*Stated problem*: Print the listing that follows, character for character.

*Material for this task*:
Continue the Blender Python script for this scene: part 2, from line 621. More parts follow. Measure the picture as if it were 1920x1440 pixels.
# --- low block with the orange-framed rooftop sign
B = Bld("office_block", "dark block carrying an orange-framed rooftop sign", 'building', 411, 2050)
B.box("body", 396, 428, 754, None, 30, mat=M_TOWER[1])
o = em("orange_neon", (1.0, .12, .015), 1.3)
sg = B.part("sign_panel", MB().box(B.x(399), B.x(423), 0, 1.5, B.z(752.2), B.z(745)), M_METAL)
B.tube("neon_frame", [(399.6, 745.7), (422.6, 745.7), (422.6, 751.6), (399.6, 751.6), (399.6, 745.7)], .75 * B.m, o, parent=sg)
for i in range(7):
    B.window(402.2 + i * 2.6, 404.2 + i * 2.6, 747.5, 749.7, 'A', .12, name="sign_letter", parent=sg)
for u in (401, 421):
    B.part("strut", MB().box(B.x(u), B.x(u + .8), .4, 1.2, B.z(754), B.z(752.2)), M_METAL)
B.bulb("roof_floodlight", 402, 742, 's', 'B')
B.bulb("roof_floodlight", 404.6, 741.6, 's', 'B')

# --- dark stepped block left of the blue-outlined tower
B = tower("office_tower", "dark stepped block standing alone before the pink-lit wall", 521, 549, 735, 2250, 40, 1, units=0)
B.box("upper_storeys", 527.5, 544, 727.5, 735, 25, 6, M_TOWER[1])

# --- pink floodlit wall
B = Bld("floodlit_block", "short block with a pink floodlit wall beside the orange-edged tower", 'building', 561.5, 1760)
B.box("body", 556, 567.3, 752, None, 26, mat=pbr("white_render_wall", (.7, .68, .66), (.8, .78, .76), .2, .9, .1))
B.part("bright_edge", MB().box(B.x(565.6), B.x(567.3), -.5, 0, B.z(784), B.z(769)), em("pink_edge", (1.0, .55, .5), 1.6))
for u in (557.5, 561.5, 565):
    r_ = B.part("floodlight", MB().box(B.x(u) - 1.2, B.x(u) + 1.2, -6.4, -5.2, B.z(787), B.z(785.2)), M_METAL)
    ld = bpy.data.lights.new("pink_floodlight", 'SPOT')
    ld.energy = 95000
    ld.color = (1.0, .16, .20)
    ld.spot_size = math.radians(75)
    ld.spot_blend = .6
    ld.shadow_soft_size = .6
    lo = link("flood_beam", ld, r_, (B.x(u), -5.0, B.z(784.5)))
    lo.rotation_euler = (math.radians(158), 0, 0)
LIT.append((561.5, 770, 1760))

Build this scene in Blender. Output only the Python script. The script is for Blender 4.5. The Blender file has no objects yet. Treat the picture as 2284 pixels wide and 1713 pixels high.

*Solution to the exercise*:
Continue the Blender Python script for this scene: part 2, from line 621. More parts follow. Measure the picture as if it were 1920x1440 pixels.
# --- low block with the orange-framed rooftop sign
B = Bld("office_block", "dark block carrying an orange-framed rooftop sign", 'building', 411, 2050)
B.box("body", 396, 428, 754, None, 30, mat=M_TOWER[1])
o = em("orange_neon", (1.0, .12, .015), 1.3)
sg = B.part("sign_panel", MB().box(B.x(399), B.x(423), 0, 1.5, B.z(752.2), B.z(745)), M_METAL)
B.tube("neon_frame", [(399.6, 745.7), (422.6, 745.7), (422.6, 751.6), (399.6, 751.6), (399.6, 745.7)], .75 * B.m, o, parent=sg)
for i in range(7):
    B.window(402.2 + i * 2.6, 404.2 + i * 2.6, 747.5, 749.7, 'A', .12, name="sign_letter", parent=sg)
for u in (401, 421):
    B.part("strut", MB().box(B.x(u), B.x(u + .8), .4, 1.2, B.z(754), B.z(752.2)), M_METAL)
B.bulb("roof_floodlight", 402, 742, 's', 'B')
B.bulb("roof_floodlight", 404.6, 741.6, 's', 'B')

# --- dark stepped block left of the blue-outlined tower
B = tower("office_tower", "dark stepped block standing alone before the pink-lit wall", 521, 549, 735, 2250, 40, 1, units=0)
B.box("upper_storeys", 527.5, 544, 727.5, 735, 25, 6, M_TOWER[1])

# --- pink floodlit wall
B = Bld("floodlit_block", "short block with a pink floodlit wall beside the orange-edged tower", 'building', 561.5, 1760)
B.box("body", 556, 567.3, 752, None, 26, mat=pbr("white_render_wall", (.7, .68, .66), (.8, .78, .76), .2, .9, .1))
B.part("bright_edge", MB().box(B.x(565.6), B.x(567.3), -.5, 0, B.z(784), B.z(769)), em("pink_edge", (1.0, .55, .5), 1.6))
for u in (557.5, 561.5, 565):
    r_ = B.part("floodlight", MB().box(B.x(u) - 1.2, B.x(u) + 1.2, -6.4, -5.2, B.z(787), B.z(785.2)), M_METAL)
    ld = bpy.data.lights.new("pink_floodlight", 'SPOT')
    ld.energy = 95000
    ld.color = (1.0, .16, .20)
    ld.spot_size = math.radians(75)
    ld.spot_blend = .6
    ld.shadow_soft_size = .6
    lo = link("flood_beam", ld, r_, (B.x(u), -5.0, B.z(784.5)))
    lo.rotation_euler = (math.radians(158), 0, 0)
LIT.append((561.5, 770, 1760))

Build this scene in Blender. Output only the Python script. The script is for Blender 4.5. The Blender file has no objects yet. Treat the picture as 2284 pixels wide and 1713 pixels high.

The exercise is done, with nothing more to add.